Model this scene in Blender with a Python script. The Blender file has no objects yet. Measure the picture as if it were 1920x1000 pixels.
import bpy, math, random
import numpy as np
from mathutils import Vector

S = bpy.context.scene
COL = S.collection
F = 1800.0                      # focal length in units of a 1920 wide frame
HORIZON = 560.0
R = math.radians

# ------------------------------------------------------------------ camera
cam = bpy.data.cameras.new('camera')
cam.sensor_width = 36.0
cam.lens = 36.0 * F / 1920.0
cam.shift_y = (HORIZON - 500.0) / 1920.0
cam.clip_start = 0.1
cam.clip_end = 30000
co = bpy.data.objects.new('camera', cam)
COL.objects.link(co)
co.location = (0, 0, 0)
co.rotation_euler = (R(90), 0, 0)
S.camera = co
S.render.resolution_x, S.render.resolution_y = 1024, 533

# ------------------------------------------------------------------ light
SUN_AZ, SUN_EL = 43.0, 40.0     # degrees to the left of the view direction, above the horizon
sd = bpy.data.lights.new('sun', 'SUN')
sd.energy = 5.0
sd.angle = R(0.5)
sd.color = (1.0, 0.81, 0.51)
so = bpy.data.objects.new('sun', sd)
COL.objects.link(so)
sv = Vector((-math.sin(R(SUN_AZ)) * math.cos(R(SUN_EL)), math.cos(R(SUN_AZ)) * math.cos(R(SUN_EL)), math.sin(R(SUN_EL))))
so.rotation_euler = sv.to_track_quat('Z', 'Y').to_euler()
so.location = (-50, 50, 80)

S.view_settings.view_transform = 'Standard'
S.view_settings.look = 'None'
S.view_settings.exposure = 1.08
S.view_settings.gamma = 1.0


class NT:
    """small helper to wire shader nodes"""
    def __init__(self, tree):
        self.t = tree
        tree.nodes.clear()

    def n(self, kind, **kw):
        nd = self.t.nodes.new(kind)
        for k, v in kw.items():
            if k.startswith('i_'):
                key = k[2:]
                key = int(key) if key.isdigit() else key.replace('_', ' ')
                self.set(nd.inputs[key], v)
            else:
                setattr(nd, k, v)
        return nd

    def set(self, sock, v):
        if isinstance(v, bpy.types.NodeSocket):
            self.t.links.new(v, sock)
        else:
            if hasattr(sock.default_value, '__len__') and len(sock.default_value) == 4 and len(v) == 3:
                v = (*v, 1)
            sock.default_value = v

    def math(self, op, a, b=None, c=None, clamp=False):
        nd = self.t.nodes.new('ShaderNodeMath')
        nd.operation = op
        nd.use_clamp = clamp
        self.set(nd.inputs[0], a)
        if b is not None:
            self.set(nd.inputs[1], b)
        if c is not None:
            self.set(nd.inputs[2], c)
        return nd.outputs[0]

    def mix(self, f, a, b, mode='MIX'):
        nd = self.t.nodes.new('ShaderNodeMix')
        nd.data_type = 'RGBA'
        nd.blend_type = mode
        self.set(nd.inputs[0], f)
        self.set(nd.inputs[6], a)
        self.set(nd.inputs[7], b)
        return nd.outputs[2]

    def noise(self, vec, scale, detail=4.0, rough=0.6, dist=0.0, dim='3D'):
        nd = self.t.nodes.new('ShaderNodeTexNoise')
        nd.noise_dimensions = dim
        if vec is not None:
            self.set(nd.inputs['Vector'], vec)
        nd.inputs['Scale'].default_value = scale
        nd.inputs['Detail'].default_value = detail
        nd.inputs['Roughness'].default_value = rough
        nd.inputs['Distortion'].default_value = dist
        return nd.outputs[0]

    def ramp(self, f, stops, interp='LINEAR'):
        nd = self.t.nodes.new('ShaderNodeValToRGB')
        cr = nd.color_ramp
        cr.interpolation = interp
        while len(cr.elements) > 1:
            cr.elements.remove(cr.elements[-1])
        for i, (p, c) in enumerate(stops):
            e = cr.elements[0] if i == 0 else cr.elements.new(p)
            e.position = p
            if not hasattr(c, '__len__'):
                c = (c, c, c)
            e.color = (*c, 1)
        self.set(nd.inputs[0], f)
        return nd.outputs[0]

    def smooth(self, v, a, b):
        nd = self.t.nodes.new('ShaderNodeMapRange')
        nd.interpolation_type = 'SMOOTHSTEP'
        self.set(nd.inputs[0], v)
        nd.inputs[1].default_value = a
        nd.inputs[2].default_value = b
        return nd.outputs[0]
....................
▶ **GIVEN EXERCISE**:
Exactly as written, please reproduce the lines from the first line of the data to the line containing "tree.nodes.clear()", inclusive, and nothing else.

▶ **REPLY**:
Model this scene in Blender with a Python script. The Blender file has no objects yet. Measure the picture as if it were 1920x1000 pixels.
import bpy, math, random
import numpy as np
from mathutils import Vector

S = bpy.context.scene
COL = S.collection
F = 1800.0                      # focal length in units of a 1920 wide frame
HORIZON = 560.0
R = math.radians

# ------------------------------------------------------------------ camera
cam = bpy.data.cameras.new('camera')
cam.sensor_width = 36.0
cam.lens = 36.0 * F / 1920.0
cam.shift_y = (HORIZON - 500.0) / 1920.0
cam.clip_start = 0.1
cam.clip_end = 30000
co = bpy.data.objects.new('camera', cam)
COL.objects.link(co)
co.location = (0, 0, 0)
co.rotation_euler = (R(90), 0, 0)
S.camera = co
S.render.resolution_x, S.render.resolution_y = 1024, 533

# ------------------------------------------------------------------ light
SUN_AZ, SUN_EL = 43.0, 40.0     # degrees to the left of the view direction, above the horizon
sd = bpy.data.lights.new('sun', 'SUN')
sd.energy = 5.0
sd.angle = R(0.5)
sd.color = (1.0, 0.81, 0.51)
so = bpy.data.objects.new('sun', sd)
COL.objects.link(so)
sv = Vector((-math.sin(R(SUN_AZ)) * math.cos(R(SUN_EL)), math.cos(R(SUN_AZ)) * math.cos(R(SUN_EL)), math.sin(R(SUN_EL))))
so.rotation_euler = sv.to_track_quat('Z', 'Y').to_euler()
so.location = (-50, 50, 80)

S.view_settings.view_transform = 'Standard'
S.view_settings.look = 'None'
S.view_settings.exposure = 1.08
S.view_settings.gamma = 1.0


class NT:
    """small helper to wire shader nodes"""
    def __init__(self, tree):
        self.t = tree
        tree.nodes.clear()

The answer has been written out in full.